The launch is scheduled for 5:42 p.m. EST on Saturday, Nov. 19.

An Atlas V rocket that is to carry the New Horizons spacecraft on a mission to the planet Pluto lifts off from launch pad 41 at the Cape Canaveral Air Force Station in Cape Canaveral, Fla., Thursday, Jan. 19, 2006. (AP Photo/Terry Renna)

Weather has already caused the GOES-R launch date to be postponed. Launch was originally scheduled for Nov. 4; however, impacts from Hurricane Matthew forced the launch to be pushed back until later in the month.

It is unlikely that weather will cause the launch to be delayed again as settled weather is expected across Florida this weekend.

"High pressure located off to the northwest of Florida will provide the Cape Canaveral area with partly sunny skies and comfortable temperatures Saturday," AccuWeather Meteorologist Brian Edwards said.

Edwards added that winds may occasionally gust above 20 mph; however, this is not strong enough to disrupt the launch.

If the weather does prove to be an issue on Saturday, or a technological issue with the rocket arises, the launch will be delayed by 24 hours.
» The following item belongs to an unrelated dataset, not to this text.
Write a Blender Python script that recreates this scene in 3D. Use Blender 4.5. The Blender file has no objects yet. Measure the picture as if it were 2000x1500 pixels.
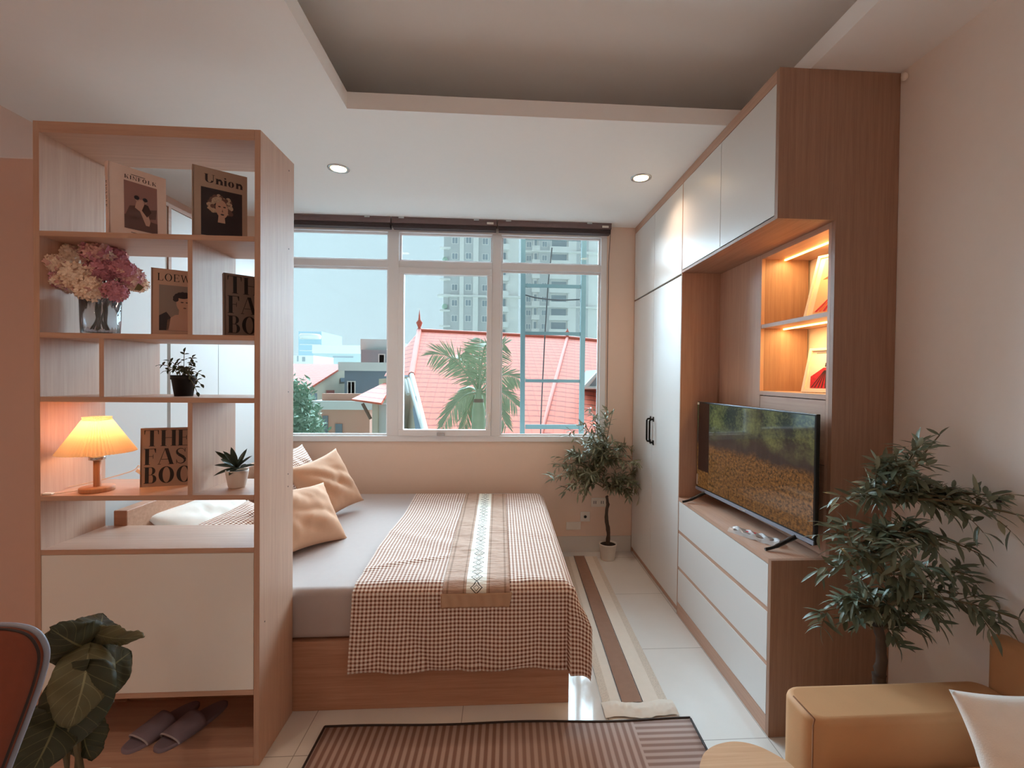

Similar to Saturday, weather conditions on Sunday evening are expected to be favorable for launch with dry conditions and light winds.

Artist's rendering of GOES-R. (Image/NASA)

GOES-R will be hitching a ride into orbit aboard an Atlas V rocket, one of the most reliable rockets in the space industry.

The Atlas V rocket will send the new weather satellite into geosynchronous orbit 22,300 miles above the Earth's surface. This specific type of orbit allows the satellite to remain in a fixed position over the Earth.

"A geostationary orbit is extremely valuable for weather monitoring because satellites in this orbit provide a constant view of the same surface area," NASA said.

In the case of GOES-R, this means that it will always be surveying the Western Hemisphere, which includes the United States and much of the Atlantic Ocean.

Once in the proper orbit, GOES-R will undergo tests to make sure that the instruments onboard are functioning properly and will start to send weather information back to meteorologists in 2017.